▶ _Exercise input_:
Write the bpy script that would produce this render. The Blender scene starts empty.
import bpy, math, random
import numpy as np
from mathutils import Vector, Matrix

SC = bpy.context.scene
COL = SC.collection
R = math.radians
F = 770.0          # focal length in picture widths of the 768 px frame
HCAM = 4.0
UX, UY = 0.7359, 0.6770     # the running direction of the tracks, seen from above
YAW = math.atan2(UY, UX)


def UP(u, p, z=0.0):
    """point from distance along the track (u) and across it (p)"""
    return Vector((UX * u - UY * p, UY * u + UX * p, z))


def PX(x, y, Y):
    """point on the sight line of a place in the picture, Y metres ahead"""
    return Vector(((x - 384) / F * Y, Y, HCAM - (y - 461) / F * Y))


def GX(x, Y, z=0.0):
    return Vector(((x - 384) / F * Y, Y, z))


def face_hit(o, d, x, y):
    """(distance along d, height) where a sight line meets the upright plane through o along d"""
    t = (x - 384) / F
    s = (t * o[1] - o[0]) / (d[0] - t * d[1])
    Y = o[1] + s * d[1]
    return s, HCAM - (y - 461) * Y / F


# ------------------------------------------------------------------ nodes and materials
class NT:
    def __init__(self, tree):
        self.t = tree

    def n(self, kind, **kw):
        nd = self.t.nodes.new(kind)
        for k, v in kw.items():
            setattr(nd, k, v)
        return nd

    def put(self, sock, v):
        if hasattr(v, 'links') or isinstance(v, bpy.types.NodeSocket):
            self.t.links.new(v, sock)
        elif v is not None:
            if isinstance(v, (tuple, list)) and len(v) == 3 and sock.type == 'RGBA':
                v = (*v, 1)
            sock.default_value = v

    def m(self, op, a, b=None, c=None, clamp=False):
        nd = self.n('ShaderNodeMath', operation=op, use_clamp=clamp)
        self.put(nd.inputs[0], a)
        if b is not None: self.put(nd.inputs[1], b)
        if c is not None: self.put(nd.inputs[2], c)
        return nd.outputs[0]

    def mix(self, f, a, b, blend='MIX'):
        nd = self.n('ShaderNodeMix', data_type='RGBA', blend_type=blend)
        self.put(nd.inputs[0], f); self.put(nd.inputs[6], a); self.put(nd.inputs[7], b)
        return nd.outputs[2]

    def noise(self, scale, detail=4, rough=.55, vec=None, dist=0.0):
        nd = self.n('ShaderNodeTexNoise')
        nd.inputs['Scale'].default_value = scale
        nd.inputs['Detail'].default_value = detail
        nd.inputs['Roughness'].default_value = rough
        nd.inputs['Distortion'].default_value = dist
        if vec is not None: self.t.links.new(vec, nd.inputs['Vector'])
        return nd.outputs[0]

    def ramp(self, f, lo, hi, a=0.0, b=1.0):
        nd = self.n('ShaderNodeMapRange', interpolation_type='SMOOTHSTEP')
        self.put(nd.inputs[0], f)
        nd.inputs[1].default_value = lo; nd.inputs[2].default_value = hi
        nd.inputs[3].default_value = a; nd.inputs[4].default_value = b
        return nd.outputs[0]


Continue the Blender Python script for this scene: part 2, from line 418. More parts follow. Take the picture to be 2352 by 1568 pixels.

▶ _Directions_: Repeat all the records. Match each line exactly.

▶ _The completed task_:
Write the bpy script that would produce this render. The Blender scene starts empty.
import bpy, math, random
import numpy as np
from mathutils import Vector, Matrix

SC = bpy.context.scene
COL = SC.collection
R = math.radians
F = 770.0          # focal length in picture widths of the 768 px frame
HCAM = 4.0
UX, UY = 0.7359, 0.6770     # the running direction of the tracks, seen from above
YAW = math.atan2(UY, UX)


def UP(u, p, z=0.0):
    """point from distance along the track (u) and across it (p)"""
    return Vector((UX * u - UY * p, UY * u + UX * p, z))


def PX(x, y, Y):
    """point on the sight line of a place in the picture, Y metres ahead"""
    return Vector(((x - 384) / F * Y, Y, HCAM - (y - 461) / F * Y))


def GX(x, Y, z=0.0):
    return Vector(((x - 384) / F * Y, Y, z))


def face_hit(o, d, x, y):
    """(distance along d, height) where a sight line meets the upright plane through o along d"""
    t = (x - 384) / F
    s = (t * o[1] - o[0]) / (d[0] - t * d[1])
    Y = o[1] + s * d[1]
    return s, HCAM - (y - 461) * Y / F


# ------------------------------------------------------------------ nodes and materials
class NT:
    def __init__(self, tree):
        self.t = tree

    def n(self, kind, **kw):
        nd = self.t.nodes.new(kind)
        for k, v in kw.items():
            setattr(nd, k, v)
        return nd

    def put(self, sock, v):
        if hasattr(v, 'links') or isinstance(v, bpy.types.NodeSocket):
            self.t.links.new(v, sock)
        elif v is not None:
            if isinstance(v, (tuple, list)) and len(v) == 3 and sock.type == 'RGBA':
                v = (*v, 1)
            sock.default_value = v

    def m(self, op, a, b=None, c=None, clamp=False):
        nd = self.n('ShaderNodeMath', operation=op, use_clamp=clamp)
        self.put(nd.inputs[0], a)
        if b is not None: self.put(nd.inputs[1], b)
        if c is not None: self.put(nd.inputs[2], c)
        return nd.outputs[0]

    def mix(self, f, a, b, blend='MIX'):
        nd = self.n('ShaderNodeMix', data_type='RGBA', blend_type=blend)
        self.put(nd.inputs[0], f); self.put(nd.inputs[6], a); self.put(nd.inputs[7], b)
        return nd.outputs[2]

    def noise(self, scale, detail=4, rough=.55, vec=None, dist=0.0):
        nd = self.n('ShaderNodeTexNoise')
        nd.inputs['Scale'].default_value = scale
        nd.inputs['Detail'].default_value = detail
        nd.inputs['Roughness'].default_value = rough
        nd.inputs['Distortion'].default_value = dist
        if vec is not None: self.t.links.new(vec, nd.inputs['Vector'])
        return nd.outputs[0]

    def ramp(self, f, lo, hi, a=0.0, b=1.0):
        nd = self.n('ShaderNodeMapRange', interpolation_type='SMOOTHSTEP')
        self.put(nd.inputs[0], f)
        nd.inputs[1].default_value = lo; nd.inputs[2].default_value = hi
        nd.inputs[3].default_value = a; nd.inputs[4].default_value = b
        return nd.outputs[0]


Continue the Blender Python script for this scene: part 2, from line 418. More parts follow. Take the picture to be 2352 by 1568 pixels.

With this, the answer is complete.